**Stated task:**
Print word for word the first line of the listing below and every line after it, through the line with "rad = math.radians". Leave out the pictures and the rest.

**Supplied data:**

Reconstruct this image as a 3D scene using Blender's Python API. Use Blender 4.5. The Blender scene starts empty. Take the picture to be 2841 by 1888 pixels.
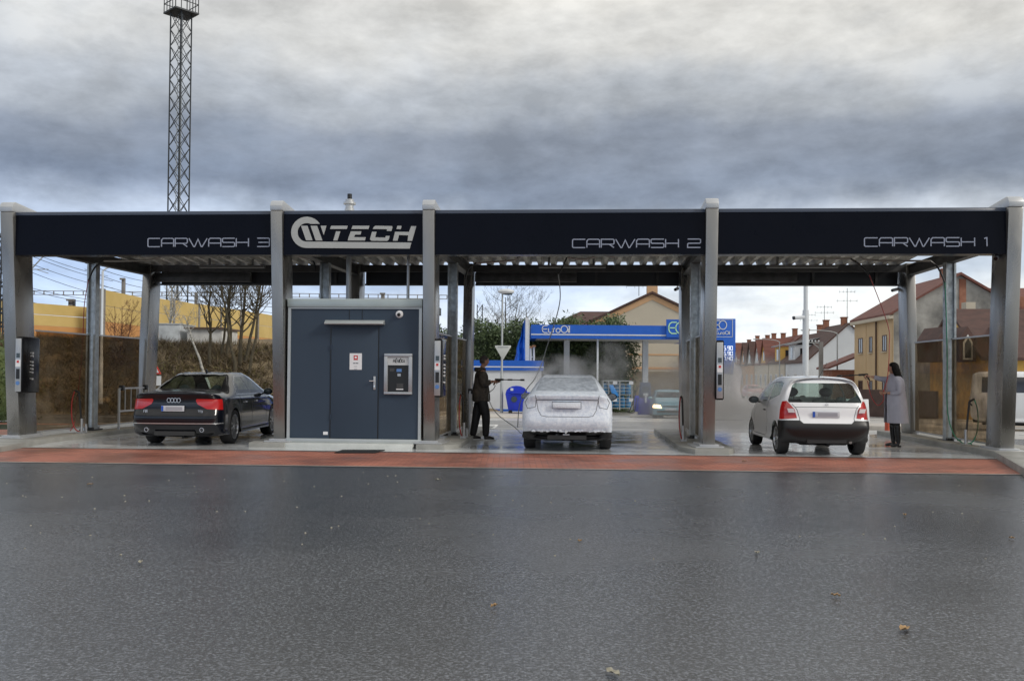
import bpy, bmesh, math, random
from mathutils import Vector, Matrix
RND = random.Random(11)
COL = bpy.context.scene.collection
SC = bpy.context.scene
rad = math.radians

# ------------------------------------------------------------------ camera
F = 2500.0; CX = 1420.5; CY = 994.0; CAMH = 1.45
ROLL = 0.008; PITCH = 0.0175
_fw = Vector((0, math.cos(PITCH), math.sin(PITCH)))
_up0 = Vector((0, -math.sin(PITCH), math.cos(PITCH)))
_rt0 = Vector((1, 0, 0))
_rt = (_rt0*math.cos(ROLL) + _up0*math.sin(ROLL)).normalized()
_up = (_up0*math.cos(ROLL) - _rt0*math.sin(ROLL)).normalized()
CAMP = Vector((0, 0, CAMH))
cam = bpy.data.cameras.new('camera'); camo = bpy.data.objects.new('camera', cam); COL.objects.link(camo)
Mc = Matrix((( _rt.x, _up.x, -_fw.x, 0), (_rt.y, _up.y, -_fw.y, 0), (_rt.z, _up.z, -_fw.z, CAMH), (0, 0, 0, 1)))
camo.matrix_world = Mc
cam.sensor_fit = 'HORIZONTAL'; cam.sensor_width = 36; cam.lens = F/2841*36
cam.shift_y = (CY-944)/2841; cam.clip_end = 6000; cam.clip_start = 0.1
SC.camera = camo
try: SC.cycles.volume_bounces = 3
except Exception: pass

def ray(px, py): return _fw*F + _rt*(px-CX) - _up*(py-CY)
def P(px, py, Y):                       # the point a given distance away
    d = ray(px, py); return CAMP + d*(Y/d.y)
def G(px, py, z=0.0):                   # the point on level z
    d = ray(px, py); return CAMP + d*((z-CAMH)/d.z)
def X(px, Y, z=1.0):                    # world x of image column px for depth Y
    d = ray(px, 1000); return d.x/d.y*Y
# canopy frame
ANG = rad(4.0)
U = Vector((math.cos(ANG), -math.sin(ANG), 0)); V = Vector((math.sin(ANG), math.cos(ANG), 0))
O = Vector((0, 17.3, 0))
MC = Matrix(((U.x, V.x, 0, O.x), (U.y, V.y, 0, O.y), (0, 0, 1, 0), (0, 0, 0, 1)))
def W(u, v, z): return O + U*u + V*v + Vector((0, 0, z))
def CP(px, py, v=0.0):                  # (u,z) where a line of sight meets canopy plane v
    d = ray(px, py); t = (v - (CAMP-O).dot(V))/d.dot(V); p = CAMP + d*t
    return ((p-O).dot(U), p.z)
def gz(y):                              # lie of the land behind the wash
    if y < 24: return 0.0
    return -0.03*(min(y, 50)-24)

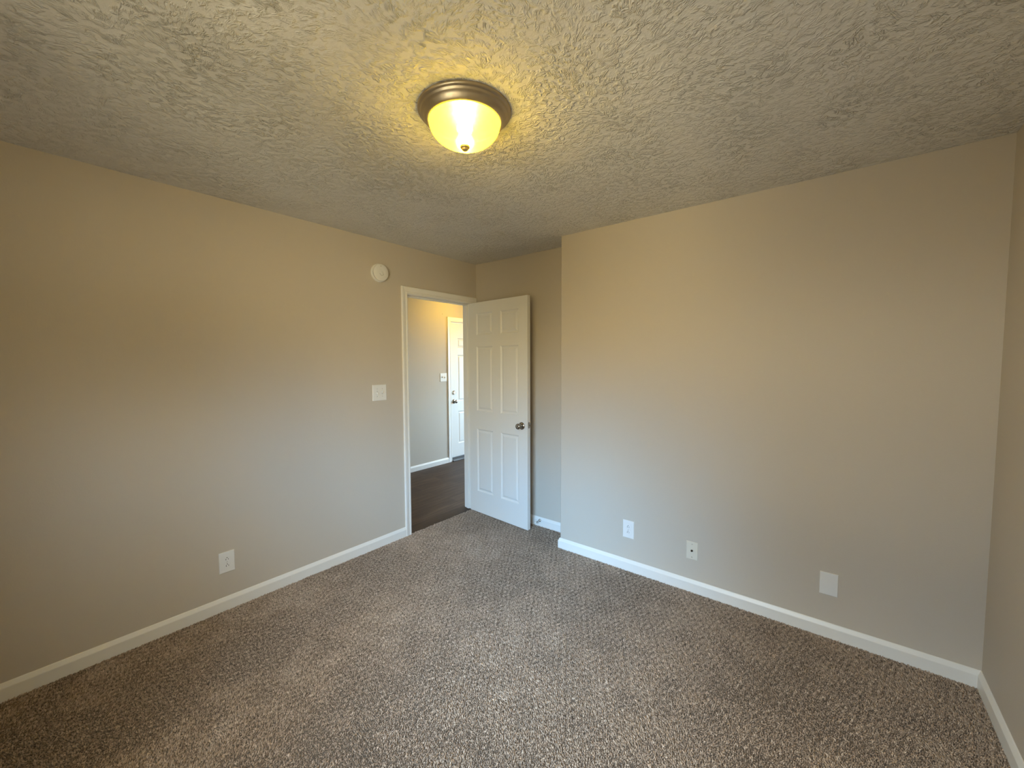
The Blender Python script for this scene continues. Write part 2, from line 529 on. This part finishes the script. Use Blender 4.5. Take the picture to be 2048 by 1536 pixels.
casing('trim_1', OY0 - 0.005, OY1 + 0.005, OZ + 0.005, -0.02, 0.0, 1, 'white casing round the bedroom doorway')
casing('trim_2', OY0 - 0.005, OY1 + 0.005, OZ + 0.005, HF, -TH, -1, 'white casing on the hall side of the doorway')
bm = bmesh.new()      # jamb and stop
J = 0.018
box(bm, (-TH, OY0 - J, HF), (0, OY0, OZ + J)); box(bm, (-TH, OY1, HF), (0, OY1 + J, OZ + J)); box(bm, (-TH, OY0, OZ), (0, OY1, OZ + J))
box(bm, (-0.085, OY0, HF), (-0.050, OY0 + 0.011, OZ - 0.011), 0.002, 1); box(bm, (-0.085, OY1 - 0.011, HF), (-0.050, OY1, OZ - 0.011), 0.002, 1)
box(bm, (-0.085, OY0, OZ - 0.011), (-0.050, OY1, OZ), 0.002, 1)
structure('trim_3', bm, TRIM, 'white jamb lining the bedroom doorway', 'door jamb')
casing('trim_4', FY0 - 0.008, FY1 + 0.008, FZ + 0.008, HF, HX, 1, 'white casing round the front door in the hall', 1.15)


# ------------------------------------------------------------------ doors
def panel_face(bm, w, z0, z1, us, zs, y, ny):
    """six-panel moulded face in the plane y; ny = outward direction (-1 / +1)"""
    U = [0.0] + [v for p in us for v in p] + [w]
    Z = [z0] + [v for p in zs for v in p] + [z1]
    def v(u, z, d=0.0): return bm.verts.new((u, y - ny * d, z))
    for i in range(len(U) - 1):
        for j in range(len(Z) - 1):
            u_0, u_1, z_0, z_1 = U[i], U[i + 1], Z[j], Z[j + 1]
            if i % 2 == 1 and j % 2 == 1:
                prev = None
                for ins, d in ((0, 0), (0.003, 0.0035), (0.010, 0.0085), (0.016, 0.0095), (0.020, 0.0085), (0.034, 0.0030)):
                    ring = [v(u_0 + ins, z_0 + ins, d), v(u_1 - ins, z_0 + ins, d), v(u_1 - ins, z_1 - ins, d), v(u_0 + ins, z_1 - ins, d)]
                    if prev:
                        for k in range(4):
                            bm.faces.new((prev[k], prev[(k + 1) % 4], ring[(k + 1) % 4], ring[k]))
                    prev = ring
                bm.faces.new(prev)
            else:
                bm.faces.new((v(u_0, z_0), v(u_1, z_0), v(u_1, z_1), v(u_0, z_1)))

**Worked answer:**
Reconstruct this image as a 3D scene using Blender's Python API. Use Blender 4.5. The Blender scene starts empty. Take the picture to be 2841 by 1888 pixels.
import bpy, bmesh, math, random
from mathutils import Vector, Matrix
RND = random.Random(11)
COL = bpy.context.scene.collection
SC = bpy.context.scene
rad = math.radians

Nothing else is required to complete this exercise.